As I noted earlier, one area in which Palestinians need no help from anyone is finding excuses to shun negotiations. Currently, of course, they are claiming Israel’s position on borders leaves no room for progress. But if you want to see the real reason talks are stalemated, take a look at what happened last week, when Israel tried to present its position on security arrangements at a negotiating session in Amman: Chief Palestinian negotiator Saeb Erekat refused to even let the Israeli official speak, saying he had no “mandate to negotiate security arrangements” until Israel presented “detailed documents” with its position on borders.
Everyone involved in the peace process has always understood that borders and security are intimately connected, because how much territory Israel is willing to cede will depend on the robustness of the compensatory security arrangements. That’s why even President Barack Obama, in his May 2011 speech calling for a “borders first” approach that would defer issues like Jerusalem and the refugees until later, didn’t propose deferring security; he suggested that talks focus first on “territory and security.” Thus, if the Palestinians aren’t even willing to listen to Israel’s positions on security arrangements, they clearly aren’t interested in conducting serious negotiations at all. As Israel’s chief negotiator aptly told Erekat, “If you do not have the mandate to discuss this, maybe you should leave and bring someone in your place who does have the mandate.”

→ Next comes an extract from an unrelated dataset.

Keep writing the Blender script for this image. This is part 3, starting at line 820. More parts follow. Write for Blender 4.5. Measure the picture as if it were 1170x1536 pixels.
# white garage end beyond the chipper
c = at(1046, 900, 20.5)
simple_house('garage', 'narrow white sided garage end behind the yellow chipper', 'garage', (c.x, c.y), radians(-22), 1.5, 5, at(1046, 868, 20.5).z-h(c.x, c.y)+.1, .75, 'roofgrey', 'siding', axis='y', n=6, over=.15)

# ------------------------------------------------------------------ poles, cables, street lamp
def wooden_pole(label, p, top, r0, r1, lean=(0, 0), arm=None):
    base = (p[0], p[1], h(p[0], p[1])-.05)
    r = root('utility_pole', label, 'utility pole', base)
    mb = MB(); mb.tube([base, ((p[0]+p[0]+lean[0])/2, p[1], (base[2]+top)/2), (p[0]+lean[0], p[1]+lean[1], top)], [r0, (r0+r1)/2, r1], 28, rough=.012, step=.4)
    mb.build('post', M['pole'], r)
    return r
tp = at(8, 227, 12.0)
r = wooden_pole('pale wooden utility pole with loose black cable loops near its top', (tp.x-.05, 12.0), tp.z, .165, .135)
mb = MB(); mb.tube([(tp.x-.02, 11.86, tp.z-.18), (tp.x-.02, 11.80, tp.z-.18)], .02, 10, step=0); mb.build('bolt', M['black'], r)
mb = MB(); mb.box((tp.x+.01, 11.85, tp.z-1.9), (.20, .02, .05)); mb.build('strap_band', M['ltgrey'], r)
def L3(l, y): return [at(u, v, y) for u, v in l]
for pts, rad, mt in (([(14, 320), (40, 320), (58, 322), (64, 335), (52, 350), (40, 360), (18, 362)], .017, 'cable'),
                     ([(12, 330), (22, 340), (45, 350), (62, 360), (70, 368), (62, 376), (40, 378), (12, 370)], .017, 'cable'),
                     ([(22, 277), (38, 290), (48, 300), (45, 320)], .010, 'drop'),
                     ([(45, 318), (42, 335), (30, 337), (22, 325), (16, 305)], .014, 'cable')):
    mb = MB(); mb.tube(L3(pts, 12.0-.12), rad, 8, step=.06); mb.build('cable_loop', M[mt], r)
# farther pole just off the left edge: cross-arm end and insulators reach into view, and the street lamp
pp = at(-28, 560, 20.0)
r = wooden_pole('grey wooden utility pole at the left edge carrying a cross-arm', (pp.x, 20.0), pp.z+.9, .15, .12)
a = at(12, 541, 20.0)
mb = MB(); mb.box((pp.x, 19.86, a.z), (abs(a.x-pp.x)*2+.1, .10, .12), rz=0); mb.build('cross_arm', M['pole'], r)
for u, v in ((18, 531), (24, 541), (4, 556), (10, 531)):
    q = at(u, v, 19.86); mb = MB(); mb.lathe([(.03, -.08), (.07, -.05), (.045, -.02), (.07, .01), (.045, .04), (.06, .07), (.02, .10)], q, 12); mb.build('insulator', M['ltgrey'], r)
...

But that isn’t the only evidence; equally telling is the ever-growing list of “gestures” the Palestinians are demanding from Israel in exchange for deigning to sit in the same room with Israeli officials. For months, they said the condition for continued talks was a freeze on settlement construction. But now, even this isn’t enough: Nimer Hammad, an aide to Palestinian Authority President Mahmoud Abbas, said earlier this month the PA also demands a release of Palestinian terrorists imprisoned in Israel, the dismantling of Israeli security checkpoints in the West Bank and the transfer of additional chunks of West Bank territory to PA control – or in other words, that Israel cede territory prior to negotiations instead of as a result of negotiations.
Even worse, the “international community” is pressuring Israel to agree to these demands, seemingly incapable of seeing the obvious: If the Palestinians had any interest in holding genuine negotiations, they wouldn’t need to be bribed with lavish Israeli concessions just to get them to enter the room.
And that, of course, brings us to the other obvious corollary that the “international community” willfully refuses to see: If the Palestinians had any real interest in obtaining a state, they wouldn’t need to be bribed, cajoled and arm-twisted just to get them to hold talks with the only party that can actually give them one -Israel.
But to admit that is to admit the entire peace process is a fraud and a failure, and that is too painful. It’s much more comfortable to keep pretending that peace could be achieved if Israel would just give a little more.